[Collected data]
--- --- ---
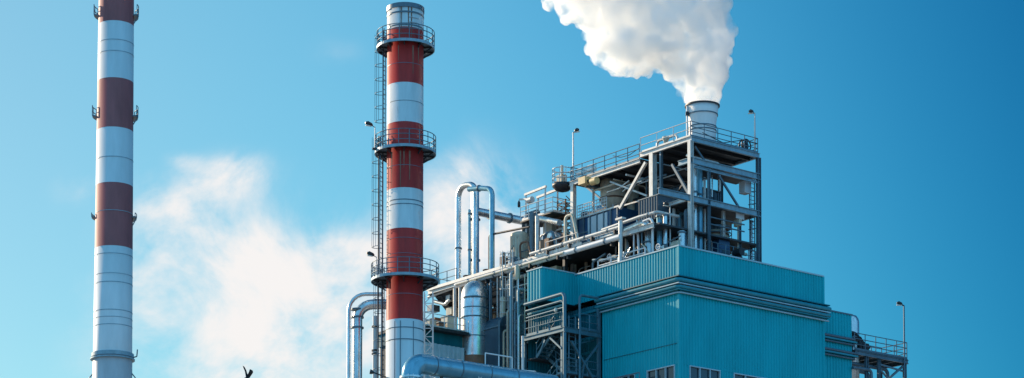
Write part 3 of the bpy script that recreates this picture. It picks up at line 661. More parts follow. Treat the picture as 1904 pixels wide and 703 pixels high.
v_ = vt-.35; q = wV(1087, 337, v_); 
t = thing('air_intake', q, 'ochre duct with a round drum end slung beneath the left end of the tower roof', 'duct')
m = MB(); m.box(q, UH*.38, VH*.3, ZH*.26); m.build('duct', 'yellow', t)
m = MB(); e = wV(1105, 337, v_); m.tube([e-UH*.3, e+UH*.28], .27, 18); m.build('drum', 'yellow', t); m = MB(); m.bar(q, e, .2, .2); m.build('neck', 'dark', t)
m = MB(); m.bar(q+ZH*.26, W(loc(q)[0], vt+.1, zl-.3), .06, .06); m.build('hanger', 'dark', t)

# ducts and vessels deeper inside, dark against the sky
lst = [(1092, 372, 340, vB-1.2, .5, 'dark', 'dark vertical duct at the back of the tower, leftmost of its row'), (1118, 372, 335, vB-1.5, .42, 'bluesilver', 'blue-grey vertical duct in the back of the tower beside the hopper'), (1165, 380, 330, vB-2, .55, 'dark', 'dark vertical duct at the back of the tower behind the long lit brace'),
       (1185, 400, 340, vB-1, .4, 'silver', 'silver vertical duct in the back of the tower behind the cabinet'), (1232, 380, 330, vB-1.0, .5, 'dark', 'dark vertical duct in the back of the tower behind the bolted crossing braces')]
for (px, y0_, y1_, v_, r, mt, lb_) in lst:
    q = wV(px, y0_, v_); z1 = wV(px, y1_, v_).z; base = Vector((q.x, q.y, ZR+.004))
    t = thing('duct', base, lb_, 'duct', 'vertical ducts at the back of the tower')
    m = cyl(q, r, ZR, min(z1, zl-.5)); m.build('shell', mt, t)
    for k in range(3): zz = ZR+2.5+k*1.7; m = MB(); m.ring(Vector((q.x, q.y, 0)), r-.03, r+.06, zz, zz+.08, n=20); m.build('flange', 'bluesteel', t)
# added dark box standing for the shade under the tower roof
t = thing('shade_backing', W(8, 6, ZR), 'dark box added as shade backing in the back left of the steel tower', 'shade backing')
zpr = onV(1120, 392, 6.4)[2]
m = MB(); 
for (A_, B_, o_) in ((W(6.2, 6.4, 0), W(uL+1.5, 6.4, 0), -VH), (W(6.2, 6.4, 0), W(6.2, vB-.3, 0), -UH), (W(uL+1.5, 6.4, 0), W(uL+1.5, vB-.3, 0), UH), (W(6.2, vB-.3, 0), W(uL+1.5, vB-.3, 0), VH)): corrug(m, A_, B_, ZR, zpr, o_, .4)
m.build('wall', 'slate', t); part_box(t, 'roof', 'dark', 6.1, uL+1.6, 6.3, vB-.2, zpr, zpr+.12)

# right bay equipment
q = wU(1333, 455, ut+1.6); z0 = wU(1333, 480, ut+1.6).z; z1 = wU(1333, 434, ut+1.6).z
t = thing('storage_drum', Vector((q.x, q.y, ZR+.004)), 'stained cream drum with dark hoops behind the right parapet of the teal building', 'drum')
m = cyl(q, .82, ZR, z1, 24, .25); m.build('shell', 'cream', t)
for k in range(5): m = MB(); zz = z1-.15-k*.32; m.ring(Vector((q.x, q.y, 0)), .8, .89, zz-.05, zz+.05, n=24); m.build('hoop', 'brown', t)
m = MB(); zz = z1+.35
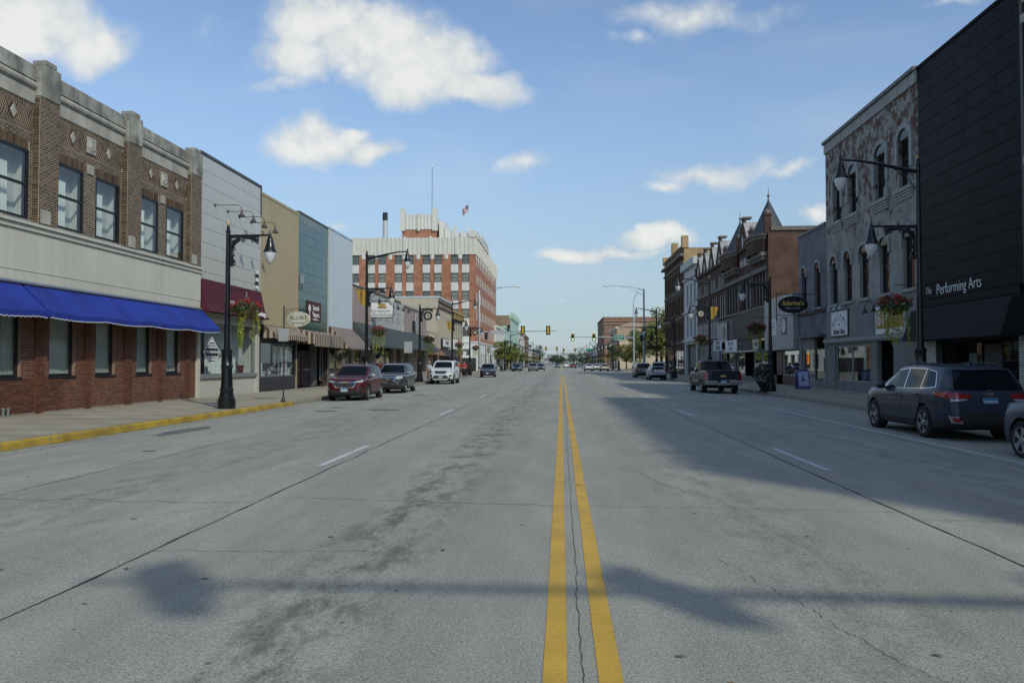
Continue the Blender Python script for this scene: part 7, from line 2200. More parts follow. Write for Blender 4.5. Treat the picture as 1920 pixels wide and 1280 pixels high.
--- --- ---
WRITTEN INSTRUCTION
Repeat the material exactly as it reads, without any of its pictures.

ANSWER FOR THE TASK
Write part 3 of the bpy script that recreates this picture. It picks up at line 661. More parts follow. Treat the picture as 1904 pixels wide and 703 pixels high.
v_ = vt-.35; q = wV(1087, 337, v_); 
t = thing('air_intake', q, 'ochre duct with a round drum end slung beneath the left end of the tower roof', 'duct')
m = MB(); m.box(q, UH*.38, VH*.3, ZH*.26); m.build('duct', 'yellow', t)
m = MB(); e = wV(1105, 337, v_); m.tube([e-UH*.3, e+UH*.28], .27, 18); m.build('drum', 'yellow', t); m = MB(); m.bar(q, e, .2, .2); m.build('neck', 'dark', t)
m = MB(); m.bar(q+ZH*.26, W(loc(q)[0], vt+.1, zl-.3), .06, .06); m.build('hanger', 'dark', t)

# ducts and vessels deeper inside, dark against the sky
lst = [(1092, 372, 340, vB-1.2, .5, 'dark', 'dark vertical duct at the back of the tower, leftmost of its row'), (1118, 372, 335, vB-1.5, .42, 'bluesilver', 'blue-grey vertical duct in the back of the tower beside the hopper'), (1165, 380, 330, vB-2, .55, 'dark', 'dark vertical duct at the back of the tower behind the long lit brace'),
       (1185, 400, 340, vB-1, .4, 'silver', 'silver vertical duct in the back of the tower behind the cabinet'), (1232, 380, 330, vB-1.0, .5, 'dark', 'dark vertical duct in the back of the tower behind the bolted crossing braces')]
for (px, y0_, y1_, v_, r, mt, lb_) in lst:
    q = wV(px, y0_, v_); z1 = wV(px, y1_, v_).z; base = Vector((q.x, q.y, ZR+.004))
    t = thing('duct', base, lb_, 'duct', 'vertical ducts at the back of the tower')
    m = cyl(q, r, ZR, min(z1, zl-.5)); m.build('shell', mt, t)
    for k in range(3): zz = ZR+2.5+k*1.7; m = MB(); m.ring(Vector((q.x, q.y, 0)), r-.03, r+.06, zz, zz+.08, n=20); m.build('flange', 'bluesteel', t)
# added dark box standing for the shade under the tower roof
t = thing('shade_backing', W(8, 6, ZR), 'dark box added as shade backing in the back left of the steel tower', 'shade backing')
zpr = onV(1120, 392, 6.4)[2]
m = MB(); 
for (A_, B_, o_) in ((W(6.2, 6.4, 0), W(uL+1.5, 6.4, 0), -VH), (W(6.2, 6.4, 0), W(6.2, vB-.3, 0), -UH), (W(uL+1.5, 6.4, 0), W(uL+1.5, vB-.3, 0), UH), (W(6.2, vB-.3, 0), W(uL+1.5, vB-.3, 0), VH)): corrug(m, A_, B_, ZR, zpr, o_, .4)
m.build('wall', 'slate', t); part_box(t, 'roof', 'dark', 6.1, uL+1.6, 6.3, vB-.2, zpr, zpr+.12)

# right bay equipment
q = wU(1333, 455, ut+1.6); z0 = wU(1333, 480, ut+1.6).z; z1 = wU(1333, 434, ut+1.6).z
t = thing('storage_drum', Vector((q.x, q.y, ZR+.004)), 'stained cream drum with dark hoops behind the right parapet of the teal building', 'drum')
m = cyl(q, .82, ZR, z1, 24, .25); m.build('shell', 'cream', t)
for k in range(5): m = MB(); zz = z1-.15-k*.32; m.ring(Vector((q.x, q.y, 0)), .8, .89, zz-.05, zz+.05, n=24); m.build('hoop', 'brown', t)
m = MB(); zz = z1+.35
Continue the Blender Python script for this scene: part 7, from line 2200. More parts follow. Write for Blender 4.5. Treat the picture as 1920 pixels wide and 1280 pixels high.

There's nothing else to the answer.